Descriptions, Reviews, Etc.
Publisher Description:

Media Distortions is about the power behind the production of deviant media categories. It shows the politics behind categories we take for granted such as spam and noise, and what it means to our broader understanding of, and engagement with media. The book synthesizes media theory, sound studies, science and technology studies (STS), feminist technoscience, and software studies into a new composition to explore media power. Media Distortions argues that using sound as a conceptual framework is more useful due to its ability to cross boundaries and strategically move between multiple spaces--which is essential for multi-layered mediated spaces.

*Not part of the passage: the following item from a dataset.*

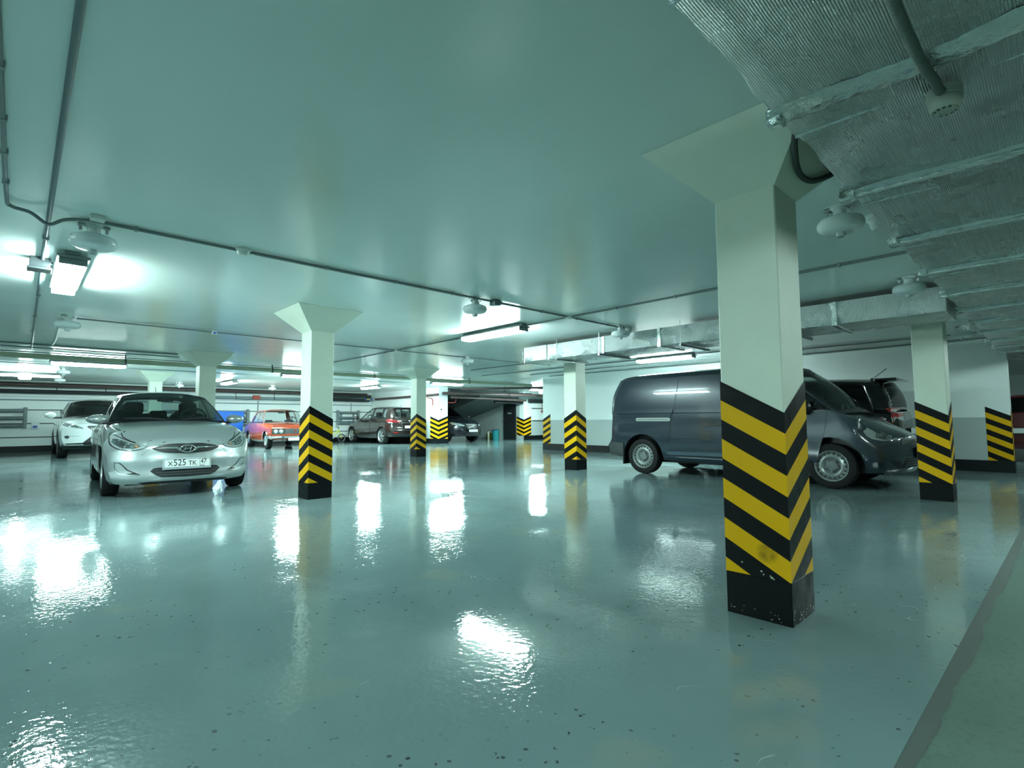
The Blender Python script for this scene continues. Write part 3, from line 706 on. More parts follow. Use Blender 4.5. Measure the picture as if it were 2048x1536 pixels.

Drawing on repositories of legal, technical and archival sources, the book amplifies three stories about the construction and negotiation of the 'deviant' in media. The book starts in the early 20th century with Bell Telephone's production of noise, tuning into the training of their telephone operators and their involvement with the Noise Abatement Commission in New York City. The next story jumps several decades to the early 2000s focusing on web metric standardization in the European Union and shows how the digital advertising industry constructed web-cookies as legitimate communication while making spam illegal. The final story focuses on the recent decade and the way Facebook filters out antisocial behaviors to engineer a sociality that produces more value. These stories show how deviant categories re-draw boundaries between human and non-human, public and private spaces, and importantly, social and antisocial.